3. The manufacturing process of the heat-dissipating plate is easier. It can be easily started from a flattened elliptic tube as the casing, and insert the partition into the casing. Then, to proceed to other processes for achieving the heat-dissipating plate, such as flattening, vacuuming, infusing working fluid, and sealing openings . . . etc.
While the present invention has been described in terms of what is presently considered to be the most practical and preferred embodiments, it is to be understood that the present invention needs not be limited to the disclosed embodiment. On the contrary, it is intended to cover various modifications and similar arrangements included within the spirit and scope of the appended claims which are to be accorded with the broadest interpretation so as to encompass all such modifications and similar structures.

Claims

1. A heat-dissipating plate, comprising:

a casing having surrounding walls,

wherein the walls are formed with wick structure therein,

wherein the inner surface of the walls defines a receiving compartment; and

a partition being disposed in the receiving compartment, wherein the partition has a plurality of holes and a plurality of flanges protruding from an edge of the holes respectively, wherein each of the flanges has at least one arc-shaped flange-rim expanded outward therefrom to prop the inner surface of the surrounding wall of the casing.

2. The heat-dissipating plate of claim 1, wherein the casing is flattened-shaped.

3. The heat-dissipating plate of claim 1, wherein the partition is a copper plate having a net-structure on the surface.

4. The heat-dissipating plate of claim 1, wherein the flanges are formed by a punching method to the partition.

5. The heat-dissipating plate of claim 1, wherein the flanges protrude toward either side of the partition surface.

6. A heat-dissipating plate, comprising:

a casing having surrounding walls,

wherein the walls are formed with wick structure therein,

wherein the inner surface of the walls defines a receiving compartment;

a partition being disposed in the receiving compartment, wherein the partition has a plurality of holes and a plurality of flanges protruding from an edge of the holes respectively, wherein each of the flanges has at least one arc-shaped flange-rim expanding outward therefrom; and

a plurality of conductive-columns assembled in the holes, wherein each conductive column has a top and a bottom end to respectively prop the walls of the casing.

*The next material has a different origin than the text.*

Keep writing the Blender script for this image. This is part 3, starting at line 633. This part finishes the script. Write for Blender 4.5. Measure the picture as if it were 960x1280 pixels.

7. The heat-dissipating plate of claim 6, wherein the casing is flattened-shaped.

8. The heat-dissipating plate of claim 6, wherein the partition is a copper plate having a net-structure.

9. The heat-dissipating plate of claim 6, wherein the flanges are formed by a punching method on the partition.

10. The heat-dissipating plate of claim 6, wherein the flanges protrude toward either side of the partition surface.

11. The heat-dissipating plate of claim 6, wherein the conductive-columns are formed with wick structure.